Friday, October 31, 2014

BLOGtober Fest: Halloween Reading Tips from Edward Gorey




In 1959, Edward Gorey, surrealist, aesthete, and master of the unexplained and unexplainable, collected twelve of his favorite ghost stories for a volume called The Haunted Looking Glass. He had just left his job as art director for Anchor’s line of classic paperbacks, teaming with two others to republish a series of children’s works. In this short series, the Looking Glass Library, Gorey designed the covers for books like The Wizard of Oz and The War of the Worlds.
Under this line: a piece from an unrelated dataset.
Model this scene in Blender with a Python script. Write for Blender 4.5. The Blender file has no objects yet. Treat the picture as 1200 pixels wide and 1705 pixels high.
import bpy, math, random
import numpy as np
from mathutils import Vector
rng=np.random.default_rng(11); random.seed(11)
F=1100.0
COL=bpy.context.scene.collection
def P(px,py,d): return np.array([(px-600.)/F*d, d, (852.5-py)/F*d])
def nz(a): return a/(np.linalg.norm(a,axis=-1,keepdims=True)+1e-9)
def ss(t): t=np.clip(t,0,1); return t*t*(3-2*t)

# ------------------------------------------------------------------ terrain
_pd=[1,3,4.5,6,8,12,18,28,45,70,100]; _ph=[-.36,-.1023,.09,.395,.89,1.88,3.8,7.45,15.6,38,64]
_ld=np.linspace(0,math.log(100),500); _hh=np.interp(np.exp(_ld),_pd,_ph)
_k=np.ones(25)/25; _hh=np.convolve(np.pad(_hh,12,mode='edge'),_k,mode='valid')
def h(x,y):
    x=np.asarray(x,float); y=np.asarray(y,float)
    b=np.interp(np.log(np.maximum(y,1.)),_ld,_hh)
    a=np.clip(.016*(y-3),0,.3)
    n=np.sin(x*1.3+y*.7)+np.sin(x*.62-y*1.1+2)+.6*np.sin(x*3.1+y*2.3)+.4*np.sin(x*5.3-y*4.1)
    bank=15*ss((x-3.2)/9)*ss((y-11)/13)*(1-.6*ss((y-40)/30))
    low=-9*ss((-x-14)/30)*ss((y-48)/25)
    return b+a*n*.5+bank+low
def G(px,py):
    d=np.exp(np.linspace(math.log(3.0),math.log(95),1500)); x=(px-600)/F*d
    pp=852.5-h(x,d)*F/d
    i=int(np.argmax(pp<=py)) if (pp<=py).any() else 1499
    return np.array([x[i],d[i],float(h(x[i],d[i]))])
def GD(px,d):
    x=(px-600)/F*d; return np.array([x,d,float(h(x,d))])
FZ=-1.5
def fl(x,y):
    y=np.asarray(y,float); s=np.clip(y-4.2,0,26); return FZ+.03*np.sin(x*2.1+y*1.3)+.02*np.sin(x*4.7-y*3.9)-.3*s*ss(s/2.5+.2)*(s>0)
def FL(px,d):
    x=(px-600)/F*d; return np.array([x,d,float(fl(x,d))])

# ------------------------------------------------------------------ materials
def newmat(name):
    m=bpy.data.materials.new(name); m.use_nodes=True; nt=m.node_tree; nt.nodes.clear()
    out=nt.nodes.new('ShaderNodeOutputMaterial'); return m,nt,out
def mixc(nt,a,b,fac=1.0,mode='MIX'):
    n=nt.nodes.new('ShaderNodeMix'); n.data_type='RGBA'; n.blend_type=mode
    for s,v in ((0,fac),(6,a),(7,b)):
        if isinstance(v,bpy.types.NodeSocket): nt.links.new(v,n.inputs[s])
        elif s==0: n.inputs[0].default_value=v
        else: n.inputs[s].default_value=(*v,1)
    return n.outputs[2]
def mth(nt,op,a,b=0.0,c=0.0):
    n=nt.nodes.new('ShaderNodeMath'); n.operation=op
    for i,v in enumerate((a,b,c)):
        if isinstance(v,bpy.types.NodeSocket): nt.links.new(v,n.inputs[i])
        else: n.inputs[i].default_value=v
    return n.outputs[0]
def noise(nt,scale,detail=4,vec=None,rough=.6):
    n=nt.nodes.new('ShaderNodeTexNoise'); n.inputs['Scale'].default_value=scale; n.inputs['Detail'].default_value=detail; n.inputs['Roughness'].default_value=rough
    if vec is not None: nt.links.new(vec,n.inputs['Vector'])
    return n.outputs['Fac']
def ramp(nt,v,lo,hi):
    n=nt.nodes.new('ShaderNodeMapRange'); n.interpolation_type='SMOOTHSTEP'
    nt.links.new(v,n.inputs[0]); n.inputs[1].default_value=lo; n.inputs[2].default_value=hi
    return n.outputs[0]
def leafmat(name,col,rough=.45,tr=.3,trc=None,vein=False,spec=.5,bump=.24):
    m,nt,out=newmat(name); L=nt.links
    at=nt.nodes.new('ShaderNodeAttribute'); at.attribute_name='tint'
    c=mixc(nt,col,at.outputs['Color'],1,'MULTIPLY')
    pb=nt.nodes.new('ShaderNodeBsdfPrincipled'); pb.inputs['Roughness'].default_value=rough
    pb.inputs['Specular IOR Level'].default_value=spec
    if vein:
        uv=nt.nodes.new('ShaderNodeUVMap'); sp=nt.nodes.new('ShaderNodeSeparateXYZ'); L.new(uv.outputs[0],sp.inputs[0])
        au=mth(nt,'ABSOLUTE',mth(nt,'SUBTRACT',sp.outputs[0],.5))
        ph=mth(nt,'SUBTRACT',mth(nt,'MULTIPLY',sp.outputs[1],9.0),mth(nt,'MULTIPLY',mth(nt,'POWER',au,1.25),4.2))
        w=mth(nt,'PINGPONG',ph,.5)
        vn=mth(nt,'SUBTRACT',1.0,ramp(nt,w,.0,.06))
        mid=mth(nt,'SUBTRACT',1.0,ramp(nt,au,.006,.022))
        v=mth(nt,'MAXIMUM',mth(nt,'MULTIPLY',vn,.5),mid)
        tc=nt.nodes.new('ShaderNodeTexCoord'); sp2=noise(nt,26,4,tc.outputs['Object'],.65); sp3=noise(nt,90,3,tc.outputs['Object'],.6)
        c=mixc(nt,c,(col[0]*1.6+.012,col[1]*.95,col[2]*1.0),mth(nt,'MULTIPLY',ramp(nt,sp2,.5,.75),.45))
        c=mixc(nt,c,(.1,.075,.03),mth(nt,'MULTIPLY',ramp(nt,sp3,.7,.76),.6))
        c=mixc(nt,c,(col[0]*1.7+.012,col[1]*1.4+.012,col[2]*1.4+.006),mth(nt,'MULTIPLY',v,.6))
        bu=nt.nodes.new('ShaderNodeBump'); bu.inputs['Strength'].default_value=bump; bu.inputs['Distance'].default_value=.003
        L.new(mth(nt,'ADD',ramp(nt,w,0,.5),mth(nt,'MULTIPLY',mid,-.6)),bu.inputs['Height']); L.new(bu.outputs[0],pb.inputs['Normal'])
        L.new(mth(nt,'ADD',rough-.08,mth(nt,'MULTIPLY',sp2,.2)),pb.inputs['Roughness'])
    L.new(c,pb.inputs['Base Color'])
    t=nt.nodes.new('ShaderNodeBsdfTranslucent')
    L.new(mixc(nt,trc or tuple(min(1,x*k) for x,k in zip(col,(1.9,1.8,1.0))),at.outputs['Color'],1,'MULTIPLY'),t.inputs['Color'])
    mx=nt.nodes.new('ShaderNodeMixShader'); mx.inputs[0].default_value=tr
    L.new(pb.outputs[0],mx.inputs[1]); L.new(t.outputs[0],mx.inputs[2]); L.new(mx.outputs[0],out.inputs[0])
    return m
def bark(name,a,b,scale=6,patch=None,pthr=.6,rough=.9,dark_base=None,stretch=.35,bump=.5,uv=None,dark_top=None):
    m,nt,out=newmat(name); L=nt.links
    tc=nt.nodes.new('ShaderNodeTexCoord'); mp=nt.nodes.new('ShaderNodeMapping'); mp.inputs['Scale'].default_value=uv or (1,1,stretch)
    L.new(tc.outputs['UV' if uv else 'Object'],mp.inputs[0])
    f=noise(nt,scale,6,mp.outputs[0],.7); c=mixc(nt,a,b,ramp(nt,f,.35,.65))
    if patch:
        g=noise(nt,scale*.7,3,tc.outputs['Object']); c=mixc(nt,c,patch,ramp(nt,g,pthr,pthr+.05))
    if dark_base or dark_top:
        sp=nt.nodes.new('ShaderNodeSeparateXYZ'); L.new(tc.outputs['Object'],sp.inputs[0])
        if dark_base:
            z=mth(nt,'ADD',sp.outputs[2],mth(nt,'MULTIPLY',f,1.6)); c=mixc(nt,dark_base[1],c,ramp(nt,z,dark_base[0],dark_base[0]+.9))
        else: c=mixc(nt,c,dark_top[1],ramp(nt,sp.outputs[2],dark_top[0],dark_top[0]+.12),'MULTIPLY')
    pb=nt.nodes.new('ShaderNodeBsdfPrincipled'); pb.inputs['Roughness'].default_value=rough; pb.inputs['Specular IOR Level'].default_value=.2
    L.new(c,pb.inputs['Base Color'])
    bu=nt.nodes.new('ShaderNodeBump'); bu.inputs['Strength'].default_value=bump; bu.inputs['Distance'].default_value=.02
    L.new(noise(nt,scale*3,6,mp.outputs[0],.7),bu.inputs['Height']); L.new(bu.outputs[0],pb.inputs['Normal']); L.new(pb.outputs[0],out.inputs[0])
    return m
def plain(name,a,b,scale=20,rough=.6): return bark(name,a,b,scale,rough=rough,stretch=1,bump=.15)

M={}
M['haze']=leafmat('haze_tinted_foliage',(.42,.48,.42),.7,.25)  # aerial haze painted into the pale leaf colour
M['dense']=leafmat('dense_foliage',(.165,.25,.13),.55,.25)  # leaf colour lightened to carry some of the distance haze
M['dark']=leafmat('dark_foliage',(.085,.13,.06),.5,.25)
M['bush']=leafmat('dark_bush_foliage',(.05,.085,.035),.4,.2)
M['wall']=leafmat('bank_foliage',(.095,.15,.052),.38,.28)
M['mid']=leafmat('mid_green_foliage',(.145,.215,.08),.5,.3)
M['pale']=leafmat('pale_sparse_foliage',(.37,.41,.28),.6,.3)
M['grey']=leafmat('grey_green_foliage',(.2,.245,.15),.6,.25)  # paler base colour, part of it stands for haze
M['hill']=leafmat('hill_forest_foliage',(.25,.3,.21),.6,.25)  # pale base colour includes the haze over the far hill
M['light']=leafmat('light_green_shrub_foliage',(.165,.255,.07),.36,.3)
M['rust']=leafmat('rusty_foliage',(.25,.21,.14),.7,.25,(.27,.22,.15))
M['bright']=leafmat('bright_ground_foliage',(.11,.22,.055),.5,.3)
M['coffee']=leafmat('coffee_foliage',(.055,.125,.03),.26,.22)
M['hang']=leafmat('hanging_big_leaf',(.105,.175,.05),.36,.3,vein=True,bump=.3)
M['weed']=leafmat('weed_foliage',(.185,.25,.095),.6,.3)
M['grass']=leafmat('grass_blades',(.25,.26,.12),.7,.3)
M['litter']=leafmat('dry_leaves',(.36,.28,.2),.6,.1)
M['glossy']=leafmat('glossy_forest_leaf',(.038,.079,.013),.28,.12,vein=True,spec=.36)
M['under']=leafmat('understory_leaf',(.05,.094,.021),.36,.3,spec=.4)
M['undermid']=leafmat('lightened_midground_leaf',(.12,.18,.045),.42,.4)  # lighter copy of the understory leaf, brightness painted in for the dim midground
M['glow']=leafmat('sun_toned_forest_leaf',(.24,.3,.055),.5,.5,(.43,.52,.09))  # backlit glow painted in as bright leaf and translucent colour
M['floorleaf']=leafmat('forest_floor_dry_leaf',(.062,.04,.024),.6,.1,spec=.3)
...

Though The Haunted Looking Glass does not contain a word written by Gorey, the entire book is nevertheless soaked through with Goreyness. The Edwardian rooms, the sudden visitations, the endings that don’t really end anything--one can recognize all these elements in classic Gorey works like The Doubtful Guest and The West Wing. Each story features a full-page illustration by Gorey in the style of his Anchor paperbacks. But perhaps most of all the reader benefits here from Gorey’s immense literary erudition. This was a man whose floors had begun to bow under the weight of his collected books. He is exactly the person you would want to ask, on a chill, October evening, on Halloween itself, “Do you know a good ghost story?”

The stories Gorey chose come mainly from the late 19th and early 20th centuries, in what critics have called the golden age of the ghost story. They are almost more English than scary, their effect having more to do with atmosphere than out-and-out terror and their atmosphere having a lot to do with damp streets and too-quaint villages. Anglophiles will smile at sentences like, “The rain kept up a steady patter on the glass roof of the coffee room.” Anyone looking for a new and seasonal reading experience should follow Gorey’s advice and look up Algernon Blackwood, Charles Dickens, Robert Louis Stevenson, E. Nesbit, Bram Stoker, Tom Hood, W.W. Jacobs, and Wilkie Collins. Here are little descriptions of four of the stories to give you a fuller picture:

“August Heat” by W.F. Harvey (1885-1937)
This is the shortest piece in the book and a great place to start. An artist spends the morning tapping his pencil, searching for a subject, before drawing, inexplicably, the figure of a fat man in court, accused of a terrible crime. After his work, and again inexplicably, the artist goes for a walk, where he finds a man “sitting with his back towards me, busy at work on a slab of curiously veined marble.” Who is this man? What has he carved into the marble? The story is so short I can’t say anything more without spoiling it.

“The Visitor from Down Under” by L.P. Hartley (1895-1972)
A man rearrives in London after time in Australia and retires to his favorite hotel, where, alone in the dining room, he chats with the waiter, Clutsam. They talk about the law, about how society might punish a criminal, and about how the dead might do the work society can’t. Later that night, the waiters are roused by a man in a cloak requesting a bed. Most chilling sentence: “The pillow with its fivefold perforation was the first object on which Clutsam noticed bloodstains.”

“The Thirteenth Tree” by R.H. Malden (1879-1951)
“The Thirteenth Tree” is as a story about houses, which ones look nice, which ones don’t, which ones have bizarre and intricate histories. It’s a story about the rooms inside houses: “completely lined with well-filled bookcases whose contents looked as if they would repay examination.” And a story about the gardens outside houses, which become like stages for the past to play itself out again before the present.

“Casting the Runes” by M.R. James (1862-1936)
Malden dedicated his book of ghost stories to M.R. James, still considered to be the master of this branch of horror writing. “Casting the Runes” takes place in academic circles, amidst backstabbing and jealousy. For historians, good ones or bad, the past never truly dies. Image most likely to linger in your brain: “And this poor boy was followed, and at last pursued and overtaken, and either torn in pieces or somehow made away with, by a horrible hopping creature in white, which you saw first dodging about among the trees, and gradually it appeared more and more plainly.”